People are very familiar with the unemployment rate in Canada and quickly look to it as an indicator of how easy it is to find work. This is not always representative of the experiences of the job seeker in rural and northern Manitoba. Statistics Canada (2005) explained that “the Labour Force Survey (LFS) is the household survey which produces Canada’s official unemployment rate” (p. 19). This report described the LFS in relationship to Aboriginals on and off reserves in Canada and explained that only since April of 2004 has the Manitoba government “added two questions to allow Aboriginal people living off reserve to identify themselves” (p. 19). However, it must be noted that the LFS excludes “Aboriginal peoples living on reserve and on Métis settlements” (p. 19).
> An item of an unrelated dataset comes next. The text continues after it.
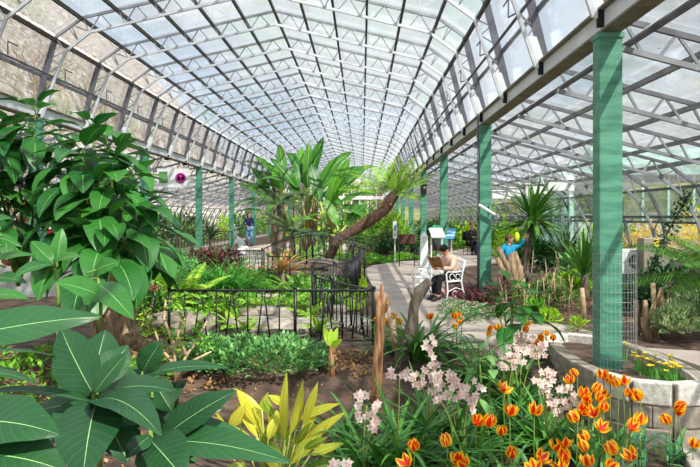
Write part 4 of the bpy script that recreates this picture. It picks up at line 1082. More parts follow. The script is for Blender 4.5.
# tulips
def tulip_proto(openness, tone, seed):
    random.seed(seed)
    t=thing('tulip','','tulip'); 
    H=.42; lean=Vector((rnd(-.06,.06),rnd(-.06,.03),0))
    b=MB(); b.tube([(0,0,-.02),(lean.x*.4,lean.y*.4,H*.5),(lean.x,lean.y,H)],[.0055,.005,.004],6); b.build('stem', M['stem_green'], t)
    for k in range(3):
        b=MB(); b.t=rnd(.3,1); az=k*2.1+rnd(-.4,.4); d=sphdir(rnd(.9,1.3),az); b.leaf((0,0,.0),d,rnd(.24,.34),.05,(-d.x,-d.y,.5),rnd(.5,1.1)*-1 if False else rnd(.3,.9),.4,6,'lance',.1); b.build('leaf', M['tulipleaf'], t)
    b=MB(); top=Vector((lean.x,lean.y,H)); tilt=Matrix.Rotation(rnd(-.75,.75),3,'X')@Matrix.Rotation(rnd(-.75,.75),3,'Y')
    for k in range(6):
        a=k*PI/3+rnd(-.1,.1); b.t=rnd(0,1)*.7+tone*.3; e=1.45-openness*.75-(.12 if k%2 else 0)
        d=tilt@sphdir(e-.35,a); n=tilt@unit(Vector((-math.cos(a),-math.sin(a),.25)))
        b.leaf(top,d,.082,.052,n,-.9+openness*.7,-.35,6,'ovate',.03)
    b.build('bloom', M['tulip'], t)
    return t
M['tulipleaf']=leafmat('tulip_leaf','3f7a3c','74a860',None,0,.45,.25)
protos=[tulip_proto(.15,.3,11),tulip_proto(.45,.6,12),tulip_proto(.75,.8,13),tulip_proto(.3,.1,14),tulip_proto(.6,.4,15),tulip_proto(.4,.8,16),tulip_proto(.25,.5,17),tulip_proto(.7,.1,18)]
used=set()
CL={
 'in the dense clump before the planter':[(578,372),(604,375),(610,379),(617,382),(626,380),(570,379),(583,394),(595,388),(600,392),(589,400),(600,397),(583,409),(588,408),(606,406),(576,417),(605,425),(618,423),(586,435),(569,441),(556,445),(588,446),(614,449),(637,450),(589,461),(560,457),(611,465),(557,463)],
 'close against the planter wall, apart from the dense clump':[(630,392),(639,395),(642,420)],
 'in the small right-edge clump':[(675,405),(684,411),(669,419),(693,443)],
 'in the loose row at bottom centre':[(506,386),(510,411),(534,410),(475,420),(494.6,422),(503,429),(446,441),(413,448),(406,461),(459,458),(466,462),(476,460),(513,455),(527,455),(531,461)],
 'in the small group behind centre orchids':[(451,316),(456,313),(460,320),(457,325),(431,316)],
 'half hidden behind the broad-leaved plant':[(488,327),(491,333),(497,326),(515,327),(523,322),(524,328)],
 'in the row on the path edge':[(545,332),(537,336),(541,338),(533,342),(554,338),(523,349)],
 'beside the stripped stump':[(393,316),(397,321),(387,320),(374,318)],
}
for ci,(desc,lst) in enumerate(CL.items()):
    lst=sorted(lst)
    for i,(px,py) in enumerate(lst):
        if ci in (1,2): Y=5.75-(py-392)/60*.3
        elif ci==0 or ci==3: Y=4.7+(465-py)/95*1.2
        elif ci==4: Y=8.0
        elif ci==5: Y=7.4
        elif ci==6: Y=8.2-(py-332)*.03
        else: Y=8.2
        Y+=rnd(-.08,.08); q=P(px,py,Y)
        # solve scale so that the bloom centre sits at q
        p=random.choice(protos); o=p if p.name not in used else copy_tree(p); used.add(p.name)
        g=ground_z(q.x,Y); h=max(.12,q.z-g-.035); sc=h/.42
        o.location=(q.x,Y,g); o.rotation_euler=(0,0,rnd(0,6.28)); 
        b_=[c for c in KIDS[o.name] if c.name.startswith('bloom')][0]
        o.scale=(1,1,sc); k=rnd(.95,1.25) if ci<4 else rnd(.85,1.0); b_.scale=(k,k,k/sc); b_.location=(0,0,0)
        lean=b_.data.vertices[0].co
        b_.location=(lean.x*(1-k),lean.y*(1-k),.42*(1-k/sc))
        tag(o,'orange-red tulip %s, %s from left'%(desc,ORD[i+1]),'tulip','tulips '+desc)
# green wire supports
for i,(px,Y) in enumerate([(660,5.75),(672,5.6),(640,5.7),(616,5.1),(590,4.9),(556,4.9),(638,5.2)]):
    b=MB()
    for a in (0,2.1,4.2): b.tube([(.05*math.cos(a),.05*math.sin(a),-.03),(.05*math.cos(a),.05*math.sin(a),.22)],.003,5)
    for z in (.12,.2): b.tube([(.06*math.cos(k*.524),.06*math.sin(k*.524),z) for k in range(13)],.003,4,False)
    M.setdefault('green_wire', mat('green_wire','226a58','348a74',.4,5))
    tag(b.build('plant_support', M['green_wire'], loc=base_at(px,Y)), 'thin green wire plant support in the tulip bed, %s from the right'%ORD[1+sorted([660,672,640,616,590,556,638.5],reverse=True).index(px if px!=638 else 638.5)],'plant support','tulip supports')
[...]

It appeared these ECs’ client group are not even included in the statistical data, so I went seeking the parameters of the unemployment rate. The Government of Canada’s (2007) information pages produced an important definition:

The unemployment rate is the percentage of the labour force that actively seeks work but is unable to find work at a given time. Discouraged workers—persons who are not seeking work because they believe the prospects of finding it are extremely poor—are not counted. (¶ 1)

This was further evidence that we really do not have a picture of how bad the situation might be for job seekers in rural and northern Manitoba. Jones and Riddell (1999) provided a way of seeing employment as attachment to the labour market that might better describe the situation for the rural and northern Aboriginal job seeker. The report explained,

The central idea being that individuals in one group are classified as being more attached to the labour force state than those in another group if they display a greater likelihood of being employed in some future period, and a lower probability of labour force withdrawal. (p. 24)

The EC deals with many factors while matching individuals to jobs, and often their clients need referral to training or other services before they are ready to work. Peruniak (2004) presented a summary of rural ECs’ discussion about meeting the needs of clients: “Meeting basic needs was a precondition to employment.… Those who were preoccupied with food, shelter and security concerns were not ready to talk to a career practitioner unless it was about these worries” (p. 3).